Monday, October 31, 2011

Halloween 2011: The Naked Barbie Costume

Two and a half years ago,
I was a 20-yr-old girl, sitting in the living room
of my boyfriend's house, the day after Halloween.
{also -- i'm 23 now, i can't do math?}

That year, I was cast in a show,
had a show on Halloween. 
 so i spent Halloween night wearing a fabulous beaded dress from the 80s
that i pulled from my closet
being nobody in particular
and more particularly, stewing over the fact that my boyfriend
was actually falling in love with the light in another girl's eyes.
(we broke up over it later, when all came to full-fruition.)

and two and a half years ago,
sitting in an ottoman in Lee's house,
i had one of the most brilliant ideas of my life.

for halloween, the next one hopefully,


was going

to be





it was awesome!
i had it all planned out from that very first moment,
a simple costume, really.

nude leotard.
blonde wig.
pink heels.

and then i didn't use it the following year.
and the one after.

i didn't go out for halloween actually,
preferring not to be one of the masses traipsing around a drunken college campus
trying not to share my dislike for the trampy costumes that frequent such a place.

and then, this year, everything changed.

i bought a leotard.
a nude one.

from an excellent little dance store here in Cincinnati, called "Loshin's."

They were VERY excited about my costume, matching me up with appropriate sizes
 (to avoid camel toe,)
and appropriate colors
(to get as close a match as possible to both leotard and tights.)

i borrowed some shoes.
from Genevieve.
who frequents etsy as much as i do.
seriously. she mailed them to me.

these shoes have quite a history!

4 + years ago, Genevieve wore them to St.
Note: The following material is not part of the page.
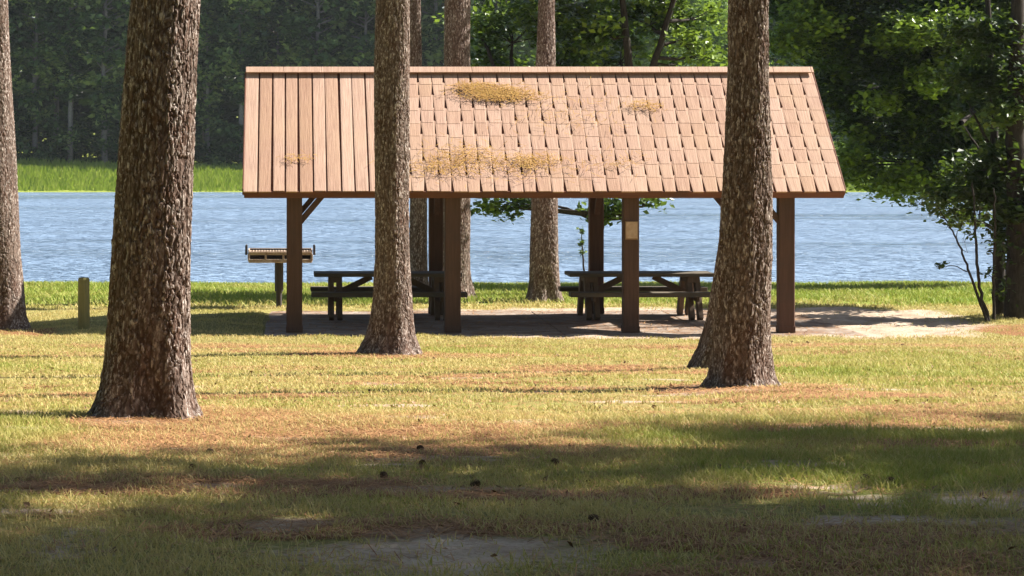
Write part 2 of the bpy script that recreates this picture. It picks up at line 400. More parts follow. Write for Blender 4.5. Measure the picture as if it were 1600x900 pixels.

Anthony's Catholic Church in Wylie, Texas
when we all received a blessing to go off yonder for college.

Genevieve wears a size 10.
I wear a size 8.
They fit me perfectly.

Sooo, in the above photo,
she's basically crammed her foot into a tiny shoe
for an entire morning.

THAT my friends
is dedication to a rad pair of pink shoes.
(which, in actuality, are even MORE amazing, because they actually once belonged to genevieve's mom. shoots, i sure do love histories.)

okay, cool.
so gen heard my pleas and woes on facebook about not being able to track down
a sweet pair of hot pink heels from etsy or the internet
without it costing 15 + dollars (too much)
and totally, absolutely mailed me hers.
even though we haven't seen each other for well, actually, over four years.


thank you, beebs.

and then
 i bought a wig.

i waited too long on the wig, thing, actually.
a month ago, when i had a sunday, i wandered into the recently sprung Halloween Express
and died laughing, trying on wigs and weird, cheap costume pieces.

aaaaand i didn't buy my wig then.
so yesterday, October 30th, when I showed up at Halloween Express again,
thinking i'd have my pick o' the litter when it came to blonde wigs,
i was met with amazed disappointment!

because, in actuality,
all that was left were the ratty ones that everyone had tried on for over a month.


and i absolutely bought one,
took it home, combed the heck out of it,
and set it, so it would wave.

hey, i didn't take make-up for a quarter from kelly yurko at ccm for nothing.


i was ready.

i had a party to go to.

and i assembled.

pin curls.
matching pink lipstick.


and then not spanx because the lines were too obvious.

so. tights.

and wig.


most fun costume, ever.

everyone freaked out.
i looked totally naked, and totally freaky with this blonde wig.
i wore it till i made people uncomfortable, and then i changed. :)

the crowing achievement, the one to put the whole ensemble completely over the top,
came when my now-boyfriend, Said Date, (as mentioned from here, here, here, and here)
pondered how much camouflage he owned...
you he could go as G.I. Joe.

did i mention yet that he rocks?
yeah, i thought so too.

And here's to next year!
for which i already have
another great idea

with one light extinguished,
another illuminates.

all barbie portraits part of "the barbie portrait project"


  1. damn girl! so skinny! you look amazing.

  2. so skinny, comparatively?
    i'm 140 now, a normal ccm weight for me.
    but comparatively, yeah girl, i've absolutely lost weight since before.

  3. OH. and *thank you*.

    too often do i forget my manners.
    love you. <3

  4. 1. I can't believe this made people uncomfortable.
    2. I can't believe you took it off!
    3. Best halloween costume I've seen along with someone dressed up as Quailman.

  5. @anthony, quailman is classic, without a doubt.